What needs to be done: Copy only what lies from the line containing "Write a Blender" through the line containing "col = sc.collection" in the entries below, keeping both end lines exact and dropping every picture.

3D scene scripts:
★ ★ ★

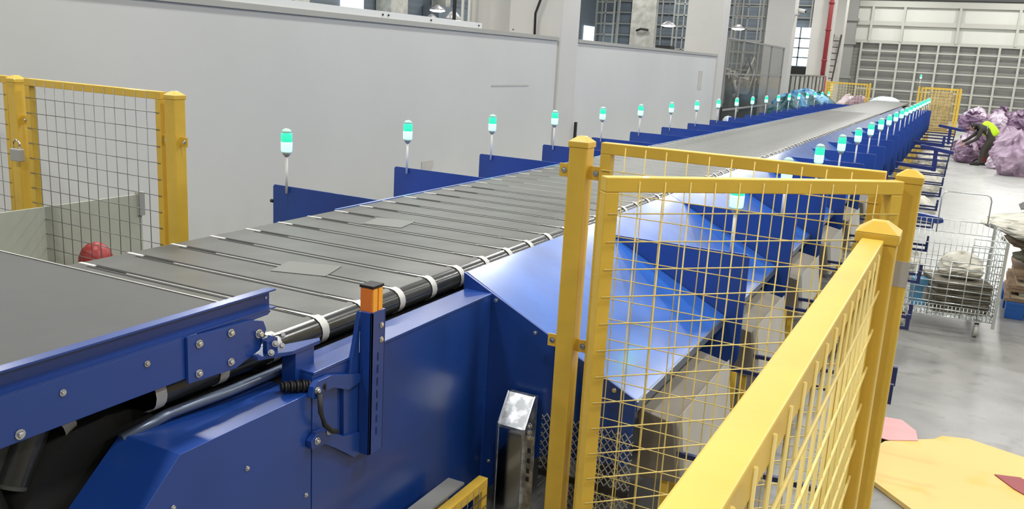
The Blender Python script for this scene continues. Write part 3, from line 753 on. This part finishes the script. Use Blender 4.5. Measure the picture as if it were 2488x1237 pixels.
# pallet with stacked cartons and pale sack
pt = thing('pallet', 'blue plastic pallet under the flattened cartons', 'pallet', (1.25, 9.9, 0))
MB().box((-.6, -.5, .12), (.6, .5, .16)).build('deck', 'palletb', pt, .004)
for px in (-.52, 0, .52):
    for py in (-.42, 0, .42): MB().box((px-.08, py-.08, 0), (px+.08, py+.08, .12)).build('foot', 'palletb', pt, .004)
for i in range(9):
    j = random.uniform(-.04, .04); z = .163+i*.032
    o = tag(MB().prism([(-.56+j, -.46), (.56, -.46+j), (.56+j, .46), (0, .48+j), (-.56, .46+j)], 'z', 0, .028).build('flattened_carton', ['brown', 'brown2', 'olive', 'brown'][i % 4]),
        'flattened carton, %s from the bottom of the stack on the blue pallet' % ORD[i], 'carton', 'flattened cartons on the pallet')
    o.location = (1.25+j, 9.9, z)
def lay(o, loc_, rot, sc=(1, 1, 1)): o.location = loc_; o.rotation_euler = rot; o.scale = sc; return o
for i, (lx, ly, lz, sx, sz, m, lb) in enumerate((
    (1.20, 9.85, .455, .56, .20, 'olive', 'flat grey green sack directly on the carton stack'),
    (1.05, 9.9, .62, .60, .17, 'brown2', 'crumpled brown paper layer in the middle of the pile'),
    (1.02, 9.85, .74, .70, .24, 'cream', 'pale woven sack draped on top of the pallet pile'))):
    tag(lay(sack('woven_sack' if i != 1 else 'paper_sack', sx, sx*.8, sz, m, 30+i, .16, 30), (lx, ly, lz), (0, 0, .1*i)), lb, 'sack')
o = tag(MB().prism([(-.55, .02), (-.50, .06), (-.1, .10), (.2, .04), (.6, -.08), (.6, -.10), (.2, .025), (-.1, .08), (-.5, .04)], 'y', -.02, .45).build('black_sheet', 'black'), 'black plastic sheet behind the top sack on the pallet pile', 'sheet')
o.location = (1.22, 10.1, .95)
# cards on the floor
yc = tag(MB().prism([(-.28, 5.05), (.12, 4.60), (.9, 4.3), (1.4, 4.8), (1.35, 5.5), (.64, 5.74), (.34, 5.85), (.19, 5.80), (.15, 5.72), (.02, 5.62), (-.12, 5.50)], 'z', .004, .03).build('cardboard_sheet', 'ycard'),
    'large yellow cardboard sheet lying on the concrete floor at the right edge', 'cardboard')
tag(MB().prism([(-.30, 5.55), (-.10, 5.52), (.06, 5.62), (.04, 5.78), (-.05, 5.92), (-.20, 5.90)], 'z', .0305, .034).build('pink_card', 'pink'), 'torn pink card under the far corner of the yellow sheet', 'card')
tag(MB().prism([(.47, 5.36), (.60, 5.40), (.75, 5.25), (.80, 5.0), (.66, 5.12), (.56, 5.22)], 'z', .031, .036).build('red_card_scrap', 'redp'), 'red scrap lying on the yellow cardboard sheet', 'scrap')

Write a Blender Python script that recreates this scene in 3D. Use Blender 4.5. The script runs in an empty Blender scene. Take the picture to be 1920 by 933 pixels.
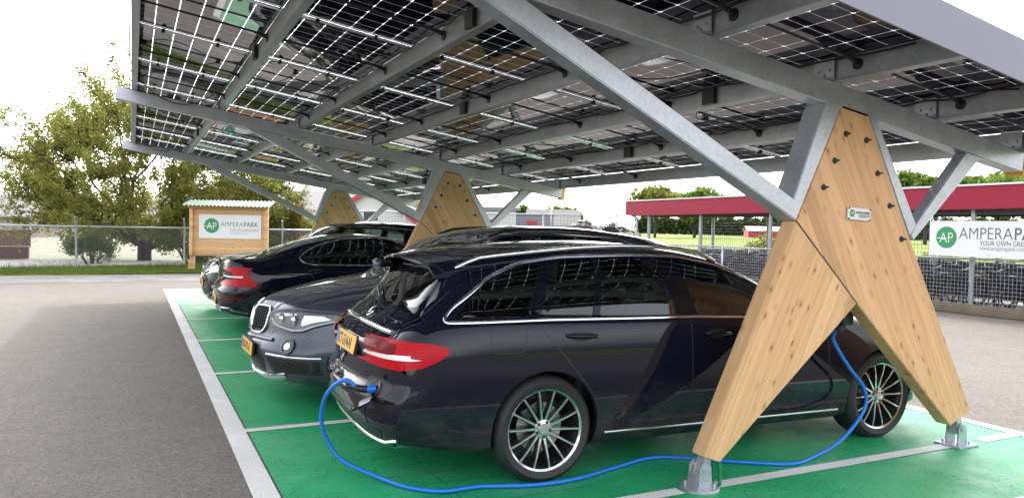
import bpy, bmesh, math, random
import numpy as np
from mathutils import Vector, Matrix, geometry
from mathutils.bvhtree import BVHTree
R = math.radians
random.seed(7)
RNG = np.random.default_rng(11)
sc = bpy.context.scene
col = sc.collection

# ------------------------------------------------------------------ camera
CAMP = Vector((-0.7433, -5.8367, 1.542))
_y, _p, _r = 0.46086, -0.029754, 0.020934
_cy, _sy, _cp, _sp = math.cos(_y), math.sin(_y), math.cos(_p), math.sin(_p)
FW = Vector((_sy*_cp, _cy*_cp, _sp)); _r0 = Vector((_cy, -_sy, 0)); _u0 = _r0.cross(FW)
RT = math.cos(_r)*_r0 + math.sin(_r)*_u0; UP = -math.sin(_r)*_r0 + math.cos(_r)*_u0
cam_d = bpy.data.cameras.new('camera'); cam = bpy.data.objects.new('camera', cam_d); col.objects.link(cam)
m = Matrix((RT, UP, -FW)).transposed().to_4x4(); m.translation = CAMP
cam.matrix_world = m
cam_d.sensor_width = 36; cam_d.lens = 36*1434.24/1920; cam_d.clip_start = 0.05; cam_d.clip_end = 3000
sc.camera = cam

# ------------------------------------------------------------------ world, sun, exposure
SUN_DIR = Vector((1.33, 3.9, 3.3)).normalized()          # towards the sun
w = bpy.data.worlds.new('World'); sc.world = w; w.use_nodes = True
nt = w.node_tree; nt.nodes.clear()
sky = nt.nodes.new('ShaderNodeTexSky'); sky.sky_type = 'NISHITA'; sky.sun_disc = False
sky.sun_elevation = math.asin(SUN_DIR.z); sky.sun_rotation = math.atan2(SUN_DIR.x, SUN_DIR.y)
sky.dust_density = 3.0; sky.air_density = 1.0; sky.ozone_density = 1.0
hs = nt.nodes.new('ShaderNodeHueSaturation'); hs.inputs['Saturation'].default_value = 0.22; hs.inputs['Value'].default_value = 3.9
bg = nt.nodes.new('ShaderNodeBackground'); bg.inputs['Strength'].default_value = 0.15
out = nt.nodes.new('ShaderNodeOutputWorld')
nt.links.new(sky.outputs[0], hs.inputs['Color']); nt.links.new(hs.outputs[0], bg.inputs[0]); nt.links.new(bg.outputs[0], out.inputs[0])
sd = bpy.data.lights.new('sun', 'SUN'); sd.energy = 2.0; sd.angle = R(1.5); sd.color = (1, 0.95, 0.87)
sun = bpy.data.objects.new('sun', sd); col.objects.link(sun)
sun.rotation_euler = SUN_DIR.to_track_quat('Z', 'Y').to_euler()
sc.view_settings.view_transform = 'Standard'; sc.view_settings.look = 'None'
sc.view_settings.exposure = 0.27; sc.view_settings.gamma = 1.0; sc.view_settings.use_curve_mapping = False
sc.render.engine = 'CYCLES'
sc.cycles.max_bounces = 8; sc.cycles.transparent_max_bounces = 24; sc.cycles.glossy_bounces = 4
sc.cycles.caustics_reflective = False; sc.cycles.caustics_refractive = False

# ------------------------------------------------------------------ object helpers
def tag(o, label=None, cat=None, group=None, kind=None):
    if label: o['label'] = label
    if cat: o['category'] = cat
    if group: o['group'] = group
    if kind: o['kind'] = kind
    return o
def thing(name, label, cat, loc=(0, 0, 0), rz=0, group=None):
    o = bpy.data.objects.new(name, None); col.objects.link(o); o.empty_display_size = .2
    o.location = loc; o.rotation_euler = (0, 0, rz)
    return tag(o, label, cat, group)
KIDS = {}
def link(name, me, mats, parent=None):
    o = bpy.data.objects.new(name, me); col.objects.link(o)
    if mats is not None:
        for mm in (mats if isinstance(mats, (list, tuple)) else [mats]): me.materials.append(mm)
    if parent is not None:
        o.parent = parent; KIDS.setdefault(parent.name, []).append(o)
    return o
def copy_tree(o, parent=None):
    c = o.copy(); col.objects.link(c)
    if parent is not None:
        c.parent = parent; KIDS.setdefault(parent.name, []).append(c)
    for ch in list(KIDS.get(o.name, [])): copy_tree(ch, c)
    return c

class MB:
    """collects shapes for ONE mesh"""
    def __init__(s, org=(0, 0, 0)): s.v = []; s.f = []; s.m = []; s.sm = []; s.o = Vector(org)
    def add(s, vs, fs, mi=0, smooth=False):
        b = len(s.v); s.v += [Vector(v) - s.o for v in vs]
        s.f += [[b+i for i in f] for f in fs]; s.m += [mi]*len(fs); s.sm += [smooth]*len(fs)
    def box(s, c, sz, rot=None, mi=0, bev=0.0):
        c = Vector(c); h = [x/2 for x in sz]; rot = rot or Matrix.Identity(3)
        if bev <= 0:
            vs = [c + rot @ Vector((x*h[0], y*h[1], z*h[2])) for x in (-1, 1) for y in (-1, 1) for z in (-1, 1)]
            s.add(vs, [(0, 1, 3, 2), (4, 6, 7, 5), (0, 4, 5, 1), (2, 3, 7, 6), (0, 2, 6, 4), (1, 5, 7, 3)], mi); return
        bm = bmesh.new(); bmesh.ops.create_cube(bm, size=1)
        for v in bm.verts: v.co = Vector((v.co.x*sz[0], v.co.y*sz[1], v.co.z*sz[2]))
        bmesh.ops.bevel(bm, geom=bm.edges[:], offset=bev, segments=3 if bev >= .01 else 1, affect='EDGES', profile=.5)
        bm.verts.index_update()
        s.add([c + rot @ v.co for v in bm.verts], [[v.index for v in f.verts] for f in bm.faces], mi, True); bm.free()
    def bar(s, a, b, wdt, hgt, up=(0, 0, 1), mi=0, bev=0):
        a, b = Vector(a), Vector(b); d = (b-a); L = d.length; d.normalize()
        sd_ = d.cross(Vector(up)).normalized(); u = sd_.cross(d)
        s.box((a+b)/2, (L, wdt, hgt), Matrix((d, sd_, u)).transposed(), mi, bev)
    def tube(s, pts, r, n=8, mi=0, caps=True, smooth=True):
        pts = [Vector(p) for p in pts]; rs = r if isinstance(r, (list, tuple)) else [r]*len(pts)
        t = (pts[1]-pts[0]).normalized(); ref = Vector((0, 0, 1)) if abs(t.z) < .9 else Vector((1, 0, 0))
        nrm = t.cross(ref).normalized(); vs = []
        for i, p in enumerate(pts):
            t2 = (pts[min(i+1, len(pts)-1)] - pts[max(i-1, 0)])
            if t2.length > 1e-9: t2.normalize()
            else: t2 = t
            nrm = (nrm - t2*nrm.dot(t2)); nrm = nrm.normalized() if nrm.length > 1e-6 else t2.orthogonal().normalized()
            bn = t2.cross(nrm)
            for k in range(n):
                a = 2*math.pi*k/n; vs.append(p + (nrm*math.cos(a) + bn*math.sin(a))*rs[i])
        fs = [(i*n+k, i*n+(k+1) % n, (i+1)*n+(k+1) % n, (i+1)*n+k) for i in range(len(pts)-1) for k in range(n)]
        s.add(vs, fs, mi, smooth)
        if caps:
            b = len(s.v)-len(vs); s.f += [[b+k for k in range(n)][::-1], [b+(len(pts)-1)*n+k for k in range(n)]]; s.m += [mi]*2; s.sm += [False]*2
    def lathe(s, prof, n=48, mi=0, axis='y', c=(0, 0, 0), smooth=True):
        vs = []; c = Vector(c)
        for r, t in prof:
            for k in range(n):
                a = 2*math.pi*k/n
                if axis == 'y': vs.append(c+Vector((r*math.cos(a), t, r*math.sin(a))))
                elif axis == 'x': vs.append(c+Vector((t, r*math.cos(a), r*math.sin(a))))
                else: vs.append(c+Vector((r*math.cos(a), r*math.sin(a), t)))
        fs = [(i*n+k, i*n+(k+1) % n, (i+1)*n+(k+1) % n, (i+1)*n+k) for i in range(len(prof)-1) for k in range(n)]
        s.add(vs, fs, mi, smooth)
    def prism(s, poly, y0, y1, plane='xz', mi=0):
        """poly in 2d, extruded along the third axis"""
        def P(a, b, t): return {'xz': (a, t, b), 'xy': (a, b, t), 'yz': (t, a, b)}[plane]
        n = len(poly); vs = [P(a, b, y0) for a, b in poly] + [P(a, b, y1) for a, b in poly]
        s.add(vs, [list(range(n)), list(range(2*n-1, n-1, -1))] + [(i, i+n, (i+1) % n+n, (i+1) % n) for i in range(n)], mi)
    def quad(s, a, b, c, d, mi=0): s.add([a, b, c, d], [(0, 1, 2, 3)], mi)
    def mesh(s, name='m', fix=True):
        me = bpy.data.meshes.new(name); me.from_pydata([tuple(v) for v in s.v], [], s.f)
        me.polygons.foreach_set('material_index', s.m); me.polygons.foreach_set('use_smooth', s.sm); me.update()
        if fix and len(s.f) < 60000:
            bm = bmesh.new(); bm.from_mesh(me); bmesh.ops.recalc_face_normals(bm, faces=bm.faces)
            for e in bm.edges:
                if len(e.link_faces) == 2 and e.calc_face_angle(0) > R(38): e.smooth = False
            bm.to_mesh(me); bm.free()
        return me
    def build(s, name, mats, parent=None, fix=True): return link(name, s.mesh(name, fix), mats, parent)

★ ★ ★

Correct response:
Write a Blender Python script that recreates this scene in 3D. Use Blender 4.5. The script runs in an empty Blender scene. Take the picture to be 1920 by 933 pixels.
import bpy, bmesh, math, random
import numpy as np
from mathutils import Vector, Matrix, geometry
from mathutils.bvhtree import BVHTree
R = math.radians
random.seed(7)
RNG = np.random.default_rng(11)
sc = bpy.context.scene
col = sc.collection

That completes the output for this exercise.